The fact is, it's computer data, not the original documents. No human hand.

No trace in the real world. It doesn't really matter if they are fake or genuine. It makes no difference in the real world.

I wonder who BAF is? Or is a frame up of BAF? Don't go complaining, I got the iinks off a post on this site, so you should really be talking to that poster about sanity, now shouldn't you. Their content. I guess they didn't check, did they, and the words used are not a regarded as a problem on this site. I carefully googled, found plenty.

Didn't expect to see it on a document marked "Copyright Amiga" and a date, but there you go.

As to whether it's an offence or not in Pennsylvania at the time, it depends if the buggery was consensual or not. The document doesn't really make that clear. The word "buggery" is not considered a problem here. I checked. People use it, have used it. Just so long as it's consensual, not a problem.

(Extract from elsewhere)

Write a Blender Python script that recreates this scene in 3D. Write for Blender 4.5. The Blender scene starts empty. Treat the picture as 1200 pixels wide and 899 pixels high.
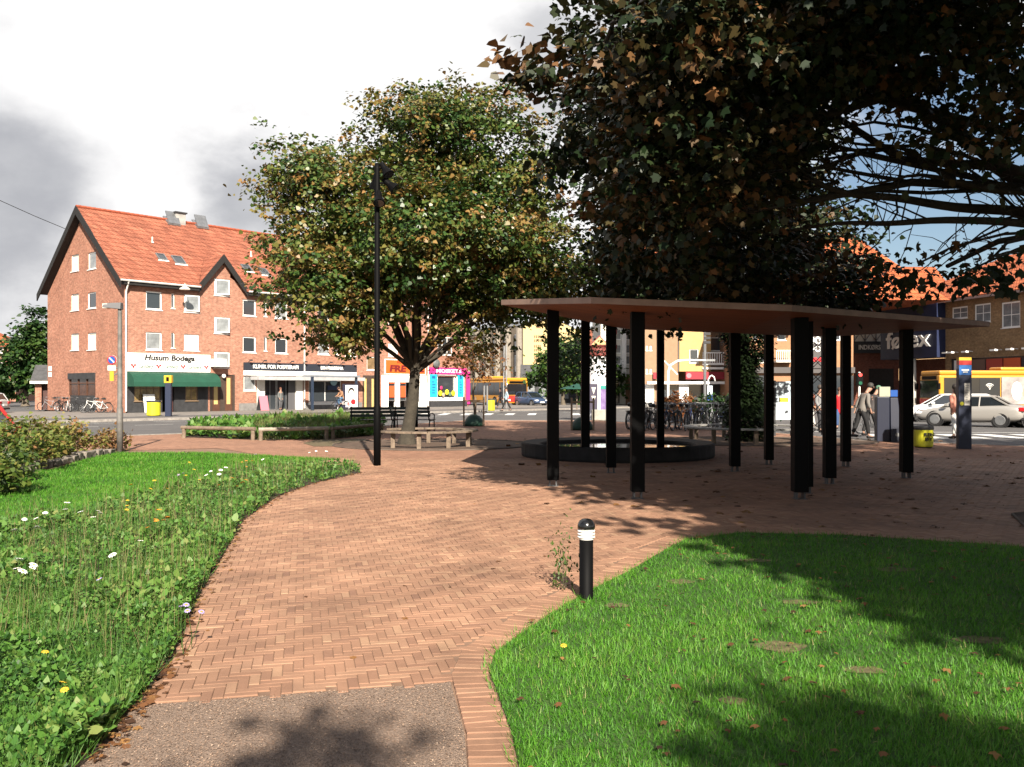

So, that's the question really, when it comes to what possibly could be a genuine CBM document, copyrighted, relating to buggery on the Amiga system. I don't think that's viable myself, but I'm just not even going to try. It could result in permanent damage, you know.

I found this quote from Dave Haynie, makes sense, the words on the schematics are probably related to The B-52's.

Quote:
The Amiga 1200 was designed by George Robbins and Brian Fenimore, who code-named the motherboard "Channel-Z" ("gettin's nothing but static") -- GRR was a huge B-52's fan. This was Commodore West Chester's first committed system using the AA chipset (originally called Pandora, later called AGA by the marketing people), I had been messing with AA systems since 1990, but Commodore's new management had put the keibash on most of what we had in development in 1991. Politics. And, quite certainly, heaps of stupidity. But regardless, everyone was happy when the A1200 got out the door. Unfortunately, the new bosses didn't believe in AA, so they didn't order any parts. As a result, they had lines forming wordwide to get A1200s, they could have sold several times as many at Christmas, and they had plenty of A600s that no one wanted. And anyone in Engineering could have told you that would happen, back in 1991.